The Big Four generate around a fifth of revenues from their audit practices, which have been dwarfed by the rapid expansion of their advisory divisions in recent years.

The requirements are designed to improve audit quality and “audit market resilience” by ensuring that “no material, structural cross subsidy persists between the audit practice and the rest of the firm”, according to the regulator.

“In pursuing these objectives, we will seek to ensure that audit remains an attractive and reputable profession and increase deserved confidence in audit,” it said.

The FRC ruled that profit payments distributed to audit partners “should not persistently exceed the contribution to profits of the audit practice”.

It also said that auditors “should work for the benefit of shareholders of audited entities and wider society; they are not accountable to audited entities’ executive management”.

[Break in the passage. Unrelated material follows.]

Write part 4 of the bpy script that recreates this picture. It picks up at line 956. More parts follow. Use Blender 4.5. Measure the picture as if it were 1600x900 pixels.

The regulator stopped short of requiring auditors to be paid from a separate pool of profits generated only from audit fees. Critics of the industry had recommended such a requirement in order to stop a real or perceived conflict of interest due to auditors being paid from the same profits as a firm’s consultants.

"Today, the FRC has delivered a major step in the reform of the audit sector," said Jon Thompson, chief executive of the FRC.

"Operational separation of the UK's audit firms is just the first step on the journey to restoring trust in UK plc," said Jon Holt, head of audit at KPMG, adding, "KPMG supports operational separation in the UK."

The collapse of Carillion in 2018 sparked calls for an overhaul of the audit profession and an inquiry into KPMG, which had audited it for 19 years.

Since then, the competition watchdog has recommended that the government introduce legislation to break up the Big Four. The FRC is also set to transition into a new, more powerful statutory regulator called the Audit, Reporting and Governance Authority.

Deloitte's head of audit and assurance Stephen Griggs, said: "We welcome this clarity from the FRC on the principles of operational separation and will continue working with them to develop our plans over the coming months.